Welcome to the new GAC website! Effective 5 September 2017, new content will be published to this site. If you have difficulty finding information, please email: gac-staff@icann.org. The former GAC site remains available during this transition.

About the GAC

The GAC is an advisory committee to ICANN, created under the ICANN ByLaws. It provides advice to ICANN on public policy aspects of ICANN’s responsibilities with regard to the Internet Domain Name System (DNS). The GAC is not a decision-making body. It advises ICANN on issues that are within ICANN’s scope.

Role of the GAC

GAC advice has a particular status under the ICANN ByLaws. Its advice must be duly taken into account by the ICANN Board, and where the Board proposes actions inconsistent with GAC advice it must give reasons for doing so and attempt to reach a mutually acceptable solution.

The GAC appoints a non-voting liaison to the ICANN Board. This is normally the GAC Chair.

Why does ICANN have a Governmental Advisory Committee?

ICANN is a multi-stakeholder entity in which governments need to participate alongside the domain names industry, the technical community, business and non-commercial users, and civil society. The GAC was established in 1999, in parallel with ICANN's first public meetings, and has operated continuously since then.

ICANN looks to the GAC for advice on public policy aspects of specific issues for which ICANN has responsibility. This is an important dimension of ICANN's work.

How does the GAC operate?

The GAC determines its own operating procedures and these are set out in the GAC Operating Principles. GAC face-to-face meetings are held in conjunction with ICANN meetings, which currently occur three times a year.

Advice from the GAC to ICANN is determined on the basis of consensus. Advice is conveyed to the ICANN Board, usually in the form of a communiqué issued at the end of each GAC meeting. Each communiqué and the minutes of GAC meetings are made available online.

The GAC also works inter-sessionally on priority issues, usually via teleconferencing. In addition, working groups are used to focus on particular areas such as working methods and issues for future gTLDs.

The work of the GAC is supported by a dedicated Secretariat provided by ACIG (an independent consulting firm) and by ICANN staff.
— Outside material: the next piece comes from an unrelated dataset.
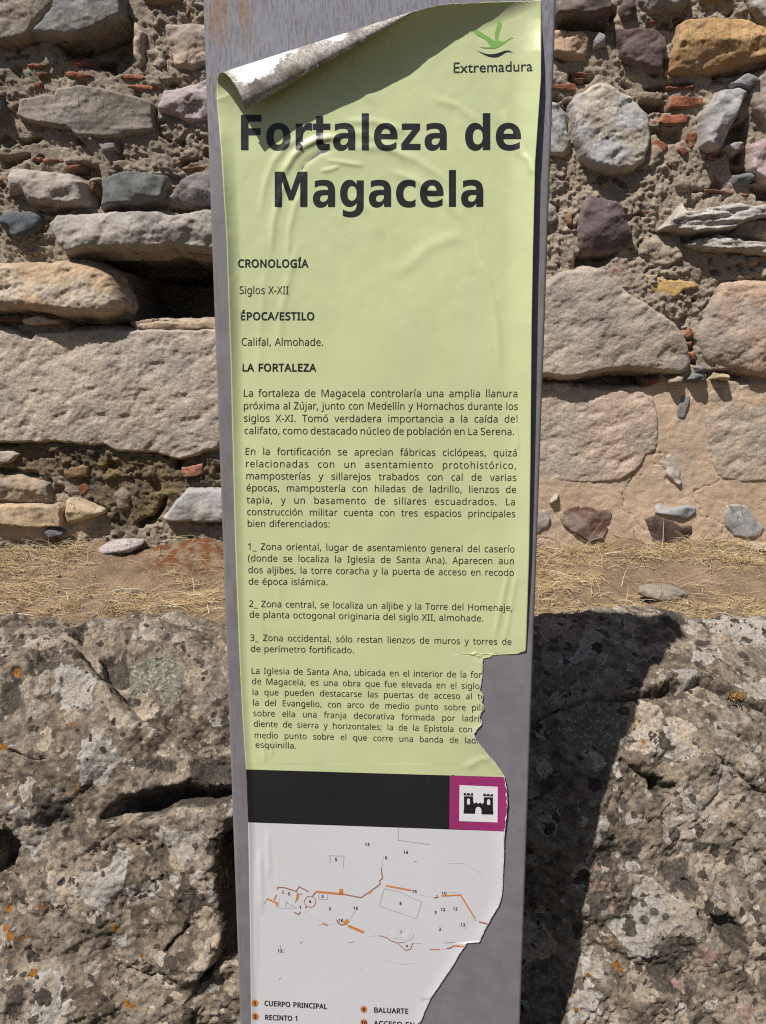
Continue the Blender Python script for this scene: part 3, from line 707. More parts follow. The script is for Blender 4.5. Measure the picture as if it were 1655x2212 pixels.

Benefits of GAC Membership

The Internet domain name system is a key part of critical Internet infrastructure for the global digital economy. Governments and inter-governmental organisations (IGOs) who participate through the GAC benefit from:

  • The opportunity to provide advice direct to the ICANN Board on public policy aspects of the operation of the Internet domain name system.
  • Contributing at an early stage of ICANN's policy development processes to ensure consistency with laws and public interest.
  • Access to face to face meetings and online discussion with other GAC members and observers, including national governments and inter-governmental organisations, which inform development of GAC advice.
  • Access to relevant subject matter experts within the GAC and across ICANN, enabling GAC members to remain informed about technical innovation in the domain name system and its future evolution.